-- Aim --
Begin with the first line of the material and copy each line word for word through the line that contains "return u, CP + v * SP, -SP + v * CP"; the pictures are left out.
--- start Information supplied ---
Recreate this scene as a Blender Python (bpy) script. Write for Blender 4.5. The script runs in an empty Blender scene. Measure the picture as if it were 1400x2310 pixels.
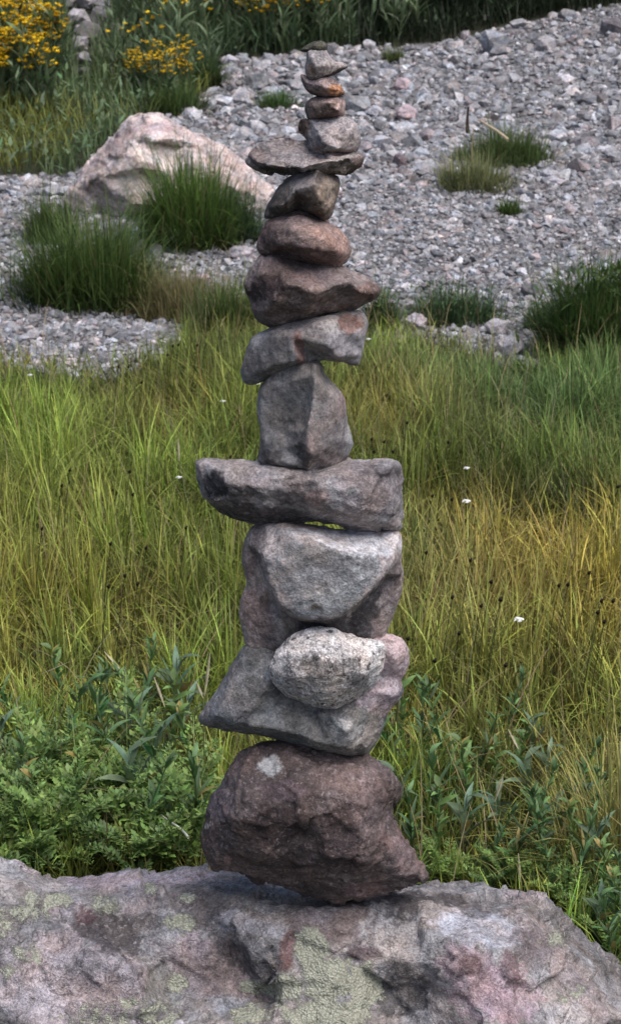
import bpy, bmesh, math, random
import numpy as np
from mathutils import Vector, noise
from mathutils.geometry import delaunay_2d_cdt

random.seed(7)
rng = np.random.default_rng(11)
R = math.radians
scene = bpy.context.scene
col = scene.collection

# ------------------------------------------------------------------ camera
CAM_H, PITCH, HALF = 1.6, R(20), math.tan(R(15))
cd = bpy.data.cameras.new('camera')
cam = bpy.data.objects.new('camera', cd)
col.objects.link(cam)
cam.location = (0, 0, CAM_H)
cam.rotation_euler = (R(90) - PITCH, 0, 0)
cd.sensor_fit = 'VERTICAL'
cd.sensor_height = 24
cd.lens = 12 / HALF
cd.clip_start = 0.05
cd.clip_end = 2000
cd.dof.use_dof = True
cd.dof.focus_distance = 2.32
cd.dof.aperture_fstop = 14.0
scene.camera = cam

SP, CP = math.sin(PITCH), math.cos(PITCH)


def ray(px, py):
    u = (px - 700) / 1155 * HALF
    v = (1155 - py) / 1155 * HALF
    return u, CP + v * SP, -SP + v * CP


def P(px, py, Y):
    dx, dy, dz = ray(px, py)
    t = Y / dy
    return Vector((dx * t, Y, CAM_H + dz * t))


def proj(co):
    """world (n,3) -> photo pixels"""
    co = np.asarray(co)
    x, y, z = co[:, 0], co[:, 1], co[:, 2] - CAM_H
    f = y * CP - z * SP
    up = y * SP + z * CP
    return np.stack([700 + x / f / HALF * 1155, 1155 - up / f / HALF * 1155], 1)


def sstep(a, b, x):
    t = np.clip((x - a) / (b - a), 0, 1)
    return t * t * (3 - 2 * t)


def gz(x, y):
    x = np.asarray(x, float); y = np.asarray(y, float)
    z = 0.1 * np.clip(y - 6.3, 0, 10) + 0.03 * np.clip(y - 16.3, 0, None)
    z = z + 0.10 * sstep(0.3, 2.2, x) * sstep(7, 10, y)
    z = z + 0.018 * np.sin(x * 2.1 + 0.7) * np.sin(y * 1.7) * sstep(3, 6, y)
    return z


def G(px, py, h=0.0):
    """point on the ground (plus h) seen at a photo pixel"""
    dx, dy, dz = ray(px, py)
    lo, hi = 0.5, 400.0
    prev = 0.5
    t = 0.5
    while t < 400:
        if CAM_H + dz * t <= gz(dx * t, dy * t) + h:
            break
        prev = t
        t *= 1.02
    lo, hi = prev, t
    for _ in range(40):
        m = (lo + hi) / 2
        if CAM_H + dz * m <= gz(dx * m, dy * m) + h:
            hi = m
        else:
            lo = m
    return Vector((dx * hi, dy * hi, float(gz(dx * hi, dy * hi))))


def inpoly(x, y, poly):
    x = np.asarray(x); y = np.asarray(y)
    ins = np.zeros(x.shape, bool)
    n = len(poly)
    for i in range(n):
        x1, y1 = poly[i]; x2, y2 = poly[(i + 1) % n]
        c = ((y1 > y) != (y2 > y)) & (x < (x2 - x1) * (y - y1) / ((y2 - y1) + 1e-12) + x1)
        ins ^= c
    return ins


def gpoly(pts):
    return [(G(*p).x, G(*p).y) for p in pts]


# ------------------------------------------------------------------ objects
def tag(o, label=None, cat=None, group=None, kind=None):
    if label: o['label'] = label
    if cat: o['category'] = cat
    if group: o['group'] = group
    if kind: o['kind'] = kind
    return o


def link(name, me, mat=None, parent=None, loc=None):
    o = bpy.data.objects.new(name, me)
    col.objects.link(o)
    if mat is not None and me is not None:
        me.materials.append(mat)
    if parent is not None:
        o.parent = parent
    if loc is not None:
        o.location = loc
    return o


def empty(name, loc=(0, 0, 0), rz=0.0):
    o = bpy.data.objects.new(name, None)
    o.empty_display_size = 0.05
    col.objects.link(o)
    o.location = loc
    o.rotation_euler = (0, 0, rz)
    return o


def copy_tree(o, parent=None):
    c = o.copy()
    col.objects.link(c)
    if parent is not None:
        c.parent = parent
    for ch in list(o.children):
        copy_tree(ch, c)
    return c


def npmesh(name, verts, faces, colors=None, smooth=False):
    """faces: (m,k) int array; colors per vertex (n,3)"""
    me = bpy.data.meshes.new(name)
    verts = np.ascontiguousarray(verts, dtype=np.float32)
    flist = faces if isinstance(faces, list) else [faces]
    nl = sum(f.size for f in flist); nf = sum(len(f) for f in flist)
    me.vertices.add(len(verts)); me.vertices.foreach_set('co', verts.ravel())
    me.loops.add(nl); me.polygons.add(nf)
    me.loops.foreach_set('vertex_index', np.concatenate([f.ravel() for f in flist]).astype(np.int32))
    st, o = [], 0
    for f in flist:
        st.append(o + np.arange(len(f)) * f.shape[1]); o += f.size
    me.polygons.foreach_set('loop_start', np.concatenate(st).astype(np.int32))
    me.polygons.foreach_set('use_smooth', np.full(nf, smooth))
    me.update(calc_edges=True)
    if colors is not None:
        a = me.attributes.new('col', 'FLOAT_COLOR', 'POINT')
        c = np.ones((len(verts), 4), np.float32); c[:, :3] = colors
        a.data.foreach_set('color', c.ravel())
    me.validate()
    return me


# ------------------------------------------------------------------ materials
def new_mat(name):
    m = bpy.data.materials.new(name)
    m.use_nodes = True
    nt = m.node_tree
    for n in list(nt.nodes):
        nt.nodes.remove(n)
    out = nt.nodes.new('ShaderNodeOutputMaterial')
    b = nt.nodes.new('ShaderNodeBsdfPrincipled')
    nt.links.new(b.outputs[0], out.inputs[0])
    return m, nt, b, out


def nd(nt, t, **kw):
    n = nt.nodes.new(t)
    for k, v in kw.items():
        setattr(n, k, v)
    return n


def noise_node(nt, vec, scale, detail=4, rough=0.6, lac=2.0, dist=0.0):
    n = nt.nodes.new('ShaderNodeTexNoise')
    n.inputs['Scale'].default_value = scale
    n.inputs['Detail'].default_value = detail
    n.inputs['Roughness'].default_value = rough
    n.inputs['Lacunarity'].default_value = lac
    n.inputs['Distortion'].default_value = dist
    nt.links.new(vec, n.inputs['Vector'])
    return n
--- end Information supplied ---
-- Exercise response --
Recreate this scene as a Blender Python (bpy) script. Write for Blender 4.5. The script runs in an empty Blender scene. Measure the picture as if it were 1400x2310 pixels.
import bpy, bmesh, math, random
import numpy as np
from mathutils import Vector, noise
from mathutils.geometry import delaunay_2d_cdt

random.seed(7)
rng = np.random.default_rng(11)
R = math.radians
scene = bpy.context.scene
col = scene.collection

# ------------------------------------------------------------------ camera
CAM_H, PITCH, HALF = 1.6, R(20), math.tan(R(15))
cd = bpy.data.cameras.new('camera')
cam = bpy.data.objects.new('camera', cd)
col.objects.link(cam)
cam.location = (0, 0, CAM_H)
cam.rotation_euler = (R(90) - PITCH, 0, 0)
cd.sensor_fit = 'VERTICAL'
cd.sensor_height = 24
cd.lens = 12 / HALF
cd.clip_start = 0.05
cd.clip_end = 2000
cd.dof.use_dof = True
cd.dof.focus_distance = 2.32
cd.dof.aperture_fstop = 14.0
scene.camera = cam

SP, CP = math.sin(PITCH), math.cos(PITCH)


def ray(px, py):
    u = (px - 700) / 1155 * HALF
    v = (1155 - py) / 1155 * HALF
    return u, CP + v * SP, -SP + v * CP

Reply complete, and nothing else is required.